- _TO BE DONE_: Begin at the line containing "Write a Blender" in the entries below and end at the line containing "S = bpy.context.scene"; transcribe that range exactly and nothing outside it.

** begin MATERIAL **

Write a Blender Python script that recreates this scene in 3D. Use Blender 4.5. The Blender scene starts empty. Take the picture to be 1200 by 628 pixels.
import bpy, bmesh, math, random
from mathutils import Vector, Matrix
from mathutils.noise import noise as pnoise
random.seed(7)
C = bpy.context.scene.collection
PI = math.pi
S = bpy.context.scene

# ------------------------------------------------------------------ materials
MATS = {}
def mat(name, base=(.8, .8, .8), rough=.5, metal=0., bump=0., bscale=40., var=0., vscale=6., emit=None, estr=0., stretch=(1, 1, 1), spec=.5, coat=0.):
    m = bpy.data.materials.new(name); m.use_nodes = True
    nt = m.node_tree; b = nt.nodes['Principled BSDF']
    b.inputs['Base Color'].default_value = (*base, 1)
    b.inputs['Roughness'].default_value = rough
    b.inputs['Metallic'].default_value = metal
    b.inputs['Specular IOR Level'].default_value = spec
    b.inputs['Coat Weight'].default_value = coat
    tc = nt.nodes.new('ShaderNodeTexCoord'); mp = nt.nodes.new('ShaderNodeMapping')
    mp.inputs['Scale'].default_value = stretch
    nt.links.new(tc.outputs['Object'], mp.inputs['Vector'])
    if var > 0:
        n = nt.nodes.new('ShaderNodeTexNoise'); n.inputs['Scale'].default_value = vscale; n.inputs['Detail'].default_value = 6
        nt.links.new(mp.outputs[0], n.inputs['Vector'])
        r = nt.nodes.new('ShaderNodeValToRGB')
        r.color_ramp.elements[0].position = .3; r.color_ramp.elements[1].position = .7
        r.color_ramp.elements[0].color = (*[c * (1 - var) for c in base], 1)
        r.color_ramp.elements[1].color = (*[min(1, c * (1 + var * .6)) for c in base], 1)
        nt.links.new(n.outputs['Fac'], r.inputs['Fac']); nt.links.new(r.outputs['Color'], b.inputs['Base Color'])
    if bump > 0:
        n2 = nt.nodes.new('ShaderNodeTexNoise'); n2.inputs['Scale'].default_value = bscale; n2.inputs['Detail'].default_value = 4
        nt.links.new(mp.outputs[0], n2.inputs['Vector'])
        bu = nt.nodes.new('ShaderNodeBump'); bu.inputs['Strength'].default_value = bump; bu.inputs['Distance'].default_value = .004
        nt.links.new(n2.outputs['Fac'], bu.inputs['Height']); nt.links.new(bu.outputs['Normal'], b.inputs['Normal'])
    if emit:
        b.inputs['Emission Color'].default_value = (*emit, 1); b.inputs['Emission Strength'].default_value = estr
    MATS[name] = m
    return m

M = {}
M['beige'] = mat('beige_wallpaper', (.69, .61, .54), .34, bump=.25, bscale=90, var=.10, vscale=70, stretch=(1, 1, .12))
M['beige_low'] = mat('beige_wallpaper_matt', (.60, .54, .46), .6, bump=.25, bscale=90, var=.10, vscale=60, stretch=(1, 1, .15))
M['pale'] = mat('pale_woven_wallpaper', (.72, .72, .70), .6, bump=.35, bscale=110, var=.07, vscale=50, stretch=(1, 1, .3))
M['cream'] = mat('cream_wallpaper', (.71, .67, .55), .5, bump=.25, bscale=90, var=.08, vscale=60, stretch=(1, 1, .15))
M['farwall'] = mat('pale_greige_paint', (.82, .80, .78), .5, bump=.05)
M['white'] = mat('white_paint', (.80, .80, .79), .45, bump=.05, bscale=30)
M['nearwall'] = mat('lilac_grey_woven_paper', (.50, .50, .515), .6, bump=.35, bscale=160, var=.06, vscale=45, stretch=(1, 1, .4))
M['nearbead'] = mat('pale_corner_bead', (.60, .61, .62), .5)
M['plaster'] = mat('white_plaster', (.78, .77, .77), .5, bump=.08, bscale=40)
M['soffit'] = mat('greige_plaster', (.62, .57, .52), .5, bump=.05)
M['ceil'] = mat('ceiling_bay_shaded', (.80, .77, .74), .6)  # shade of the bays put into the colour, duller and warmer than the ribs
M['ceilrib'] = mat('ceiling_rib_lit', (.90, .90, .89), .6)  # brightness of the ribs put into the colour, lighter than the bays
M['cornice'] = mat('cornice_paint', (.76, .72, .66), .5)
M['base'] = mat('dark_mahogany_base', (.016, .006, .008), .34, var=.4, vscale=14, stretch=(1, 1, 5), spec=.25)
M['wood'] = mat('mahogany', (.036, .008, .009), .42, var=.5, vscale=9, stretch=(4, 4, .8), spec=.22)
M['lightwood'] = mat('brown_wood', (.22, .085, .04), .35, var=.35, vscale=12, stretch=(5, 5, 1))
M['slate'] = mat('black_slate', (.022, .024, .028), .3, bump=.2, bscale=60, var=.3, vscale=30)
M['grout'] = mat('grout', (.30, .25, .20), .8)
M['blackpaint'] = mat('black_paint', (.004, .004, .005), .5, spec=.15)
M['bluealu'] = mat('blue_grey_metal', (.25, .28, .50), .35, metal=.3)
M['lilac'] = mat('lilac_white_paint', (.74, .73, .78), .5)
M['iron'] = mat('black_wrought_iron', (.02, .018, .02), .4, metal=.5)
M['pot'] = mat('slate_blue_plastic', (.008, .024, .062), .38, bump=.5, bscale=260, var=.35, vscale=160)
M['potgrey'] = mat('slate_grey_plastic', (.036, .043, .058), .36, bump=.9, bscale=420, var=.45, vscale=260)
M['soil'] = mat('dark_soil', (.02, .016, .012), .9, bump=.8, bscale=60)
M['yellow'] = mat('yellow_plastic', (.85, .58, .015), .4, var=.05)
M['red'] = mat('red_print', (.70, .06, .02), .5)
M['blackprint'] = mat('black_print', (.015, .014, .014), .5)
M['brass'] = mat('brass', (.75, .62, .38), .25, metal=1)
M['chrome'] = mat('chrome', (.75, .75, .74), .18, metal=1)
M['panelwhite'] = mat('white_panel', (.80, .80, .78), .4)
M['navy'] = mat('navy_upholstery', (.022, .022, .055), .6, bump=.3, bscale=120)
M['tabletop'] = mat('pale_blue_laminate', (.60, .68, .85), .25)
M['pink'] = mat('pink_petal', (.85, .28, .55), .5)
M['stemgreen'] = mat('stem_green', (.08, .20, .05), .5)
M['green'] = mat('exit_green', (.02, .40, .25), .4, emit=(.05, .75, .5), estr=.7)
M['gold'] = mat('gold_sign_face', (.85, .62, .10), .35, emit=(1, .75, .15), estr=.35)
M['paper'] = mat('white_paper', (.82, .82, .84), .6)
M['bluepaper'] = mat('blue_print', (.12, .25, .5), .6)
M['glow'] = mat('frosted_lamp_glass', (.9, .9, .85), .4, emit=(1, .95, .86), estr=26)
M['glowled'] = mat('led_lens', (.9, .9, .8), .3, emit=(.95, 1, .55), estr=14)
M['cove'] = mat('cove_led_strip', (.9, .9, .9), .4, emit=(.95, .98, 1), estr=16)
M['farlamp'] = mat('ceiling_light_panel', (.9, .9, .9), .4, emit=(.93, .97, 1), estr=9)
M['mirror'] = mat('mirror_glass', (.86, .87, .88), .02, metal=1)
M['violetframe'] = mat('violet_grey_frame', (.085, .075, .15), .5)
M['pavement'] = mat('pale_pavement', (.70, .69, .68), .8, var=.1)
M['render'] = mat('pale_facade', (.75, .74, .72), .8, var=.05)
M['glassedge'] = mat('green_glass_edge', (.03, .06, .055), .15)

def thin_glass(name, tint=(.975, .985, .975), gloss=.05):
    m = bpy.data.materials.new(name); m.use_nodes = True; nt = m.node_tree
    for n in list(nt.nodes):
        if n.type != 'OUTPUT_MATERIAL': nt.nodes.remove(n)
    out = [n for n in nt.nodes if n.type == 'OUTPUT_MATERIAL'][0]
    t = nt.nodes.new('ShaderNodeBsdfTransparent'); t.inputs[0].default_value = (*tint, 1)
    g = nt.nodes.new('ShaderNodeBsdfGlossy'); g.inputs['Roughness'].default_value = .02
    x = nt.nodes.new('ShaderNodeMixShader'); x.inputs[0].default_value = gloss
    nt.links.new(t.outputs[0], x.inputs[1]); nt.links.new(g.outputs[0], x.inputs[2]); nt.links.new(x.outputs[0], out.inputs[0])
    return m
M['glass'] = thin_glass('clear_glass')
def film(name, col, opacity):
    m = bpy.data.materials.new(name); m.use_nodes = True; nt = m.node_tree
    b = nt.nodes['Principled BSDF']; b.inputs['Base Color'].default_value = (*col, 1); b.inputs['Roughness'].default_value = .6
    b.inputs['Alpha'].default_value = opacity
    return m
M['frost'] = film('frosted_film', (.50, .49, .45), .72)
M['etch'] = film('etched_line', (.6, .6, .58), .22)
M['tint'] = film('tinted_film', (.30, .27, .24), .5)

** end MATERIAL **
** begin MATERIAL **

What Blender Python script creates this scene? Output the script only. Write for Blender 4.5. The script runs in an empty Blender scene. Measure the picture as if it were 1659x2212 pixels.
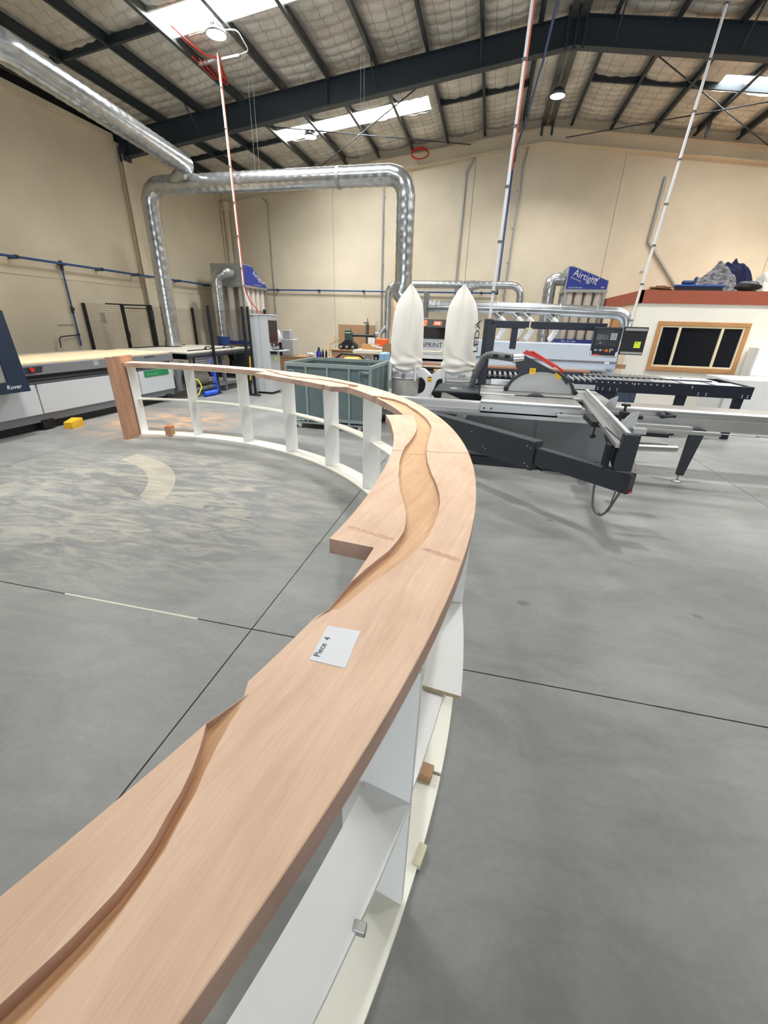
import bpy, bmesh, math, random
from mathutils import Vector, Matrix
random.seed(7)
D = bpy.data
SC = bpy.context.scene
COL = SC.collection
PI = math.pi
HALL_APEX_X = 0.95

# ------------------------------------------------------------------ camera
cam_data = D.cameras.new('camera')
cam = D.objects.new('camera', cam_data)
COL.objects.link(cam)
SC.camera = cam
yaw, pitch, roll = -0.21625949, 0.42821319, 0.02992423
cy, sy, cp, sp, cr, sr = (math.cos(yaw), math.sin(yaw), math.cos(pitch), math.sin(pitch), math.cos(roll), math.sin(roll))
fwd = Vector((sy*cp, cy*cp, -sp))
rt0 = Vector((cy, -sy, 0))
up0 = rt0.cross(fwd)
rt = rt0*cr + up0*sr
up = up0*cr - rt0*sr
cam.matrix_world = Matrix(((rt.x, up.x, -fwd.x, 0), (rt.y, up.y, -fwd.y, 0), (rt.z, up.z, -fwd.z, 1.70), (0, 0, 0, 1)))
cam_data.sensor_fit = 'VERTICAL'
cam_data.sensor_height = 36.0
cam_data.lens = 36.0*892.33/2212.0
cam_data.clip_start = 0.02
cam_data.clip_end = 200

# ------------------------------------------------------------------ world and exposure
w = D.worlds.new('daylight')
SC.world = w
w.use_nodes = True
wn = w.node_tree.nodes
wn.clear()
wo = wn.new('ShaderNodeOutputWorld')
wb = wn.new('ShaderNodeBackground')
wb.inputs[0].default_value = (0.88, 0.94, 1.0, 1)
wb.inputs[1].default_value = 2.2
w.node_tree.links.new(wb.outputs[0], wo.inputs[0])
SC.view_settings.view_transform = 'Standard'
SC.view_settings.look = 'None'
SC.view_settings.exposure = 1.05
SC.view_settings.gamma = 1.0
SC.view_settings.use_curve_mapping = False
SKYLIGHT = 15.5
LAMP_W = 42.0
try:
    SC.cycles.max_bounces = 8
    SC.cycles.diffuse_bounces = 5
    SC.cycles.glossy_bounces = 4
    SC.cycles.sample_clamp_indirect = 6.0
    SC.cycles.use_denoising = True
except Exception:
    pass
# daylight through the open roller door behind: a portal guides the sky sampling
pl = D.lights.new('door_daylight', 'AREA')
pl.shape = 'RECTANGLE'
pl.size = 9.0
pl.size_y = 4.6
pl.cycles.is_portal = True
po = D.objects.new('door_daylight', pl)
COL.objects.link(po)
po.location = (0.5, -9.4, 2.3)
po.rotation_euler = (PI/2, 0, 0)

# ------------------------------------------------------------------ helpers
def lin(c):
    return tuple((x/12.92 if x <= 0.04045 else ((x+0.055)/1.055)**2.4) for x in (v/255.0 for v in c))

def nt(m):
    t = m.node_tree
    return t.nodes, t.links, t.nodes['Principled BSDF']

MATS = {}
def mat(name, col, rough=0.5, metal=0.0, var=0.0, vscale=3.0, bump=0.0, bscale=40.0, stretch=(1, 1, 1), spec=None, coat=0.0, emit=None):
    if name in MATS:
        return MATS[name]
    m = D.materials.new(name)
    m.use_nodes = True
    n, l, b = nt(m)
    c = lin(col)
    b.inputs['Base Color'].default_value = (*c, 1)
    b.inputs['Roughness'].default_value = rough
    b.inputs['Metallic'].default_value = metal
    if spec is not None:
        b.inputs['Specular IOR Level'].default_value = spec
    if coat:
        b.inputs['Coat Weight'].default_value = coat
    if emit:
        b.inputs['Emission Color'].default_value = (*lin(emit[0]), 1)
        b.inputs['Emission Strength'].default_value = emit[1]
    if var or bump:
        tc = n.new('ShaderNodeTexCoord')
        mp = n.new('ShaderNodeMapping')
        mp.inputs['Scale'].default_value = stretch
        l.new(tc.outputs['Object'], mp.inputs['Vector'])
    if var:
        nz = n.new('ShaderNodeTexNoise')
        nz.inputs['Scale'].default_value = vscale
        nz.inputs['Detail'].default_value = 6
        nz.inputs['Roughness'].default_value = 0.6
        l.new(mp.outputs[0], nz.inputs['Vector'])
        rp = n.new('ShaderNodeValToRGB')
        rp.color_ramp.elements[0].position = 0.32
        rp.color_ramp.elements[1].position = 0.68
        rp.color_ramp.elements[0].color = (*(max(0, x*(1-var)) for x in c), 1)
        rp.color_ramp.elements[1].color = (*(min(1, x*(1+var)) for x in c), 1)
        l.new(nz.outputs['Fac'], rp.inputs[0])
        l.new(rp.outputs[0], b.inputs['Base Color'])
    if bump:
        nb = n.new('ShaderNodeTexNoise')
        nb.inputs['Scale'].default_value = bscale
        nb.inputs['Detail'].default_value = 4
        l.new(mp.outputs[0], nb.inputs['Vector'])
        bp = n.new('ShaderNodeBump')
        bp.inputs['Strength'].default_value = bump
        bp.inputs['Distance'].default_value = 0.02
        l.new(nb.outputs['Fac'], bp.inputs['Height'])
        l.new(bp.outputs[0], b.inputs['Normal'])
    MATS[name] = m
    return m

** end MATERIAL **

- _FINAL RESULT_:
Write a Blender Python script that recreates this scene in 3D. Use Blender 4.5. The Blender scene starts empty. Take the picture to be 1200 by 628 pixels.
import bpy, bmesh, math, random
from mathutils import Vector, Matrix
from mathutils.noise import noise as pnoise
random.seed(7)
C = bpy.context.scene.collection
PI = math.pi
S = bpy.context.scene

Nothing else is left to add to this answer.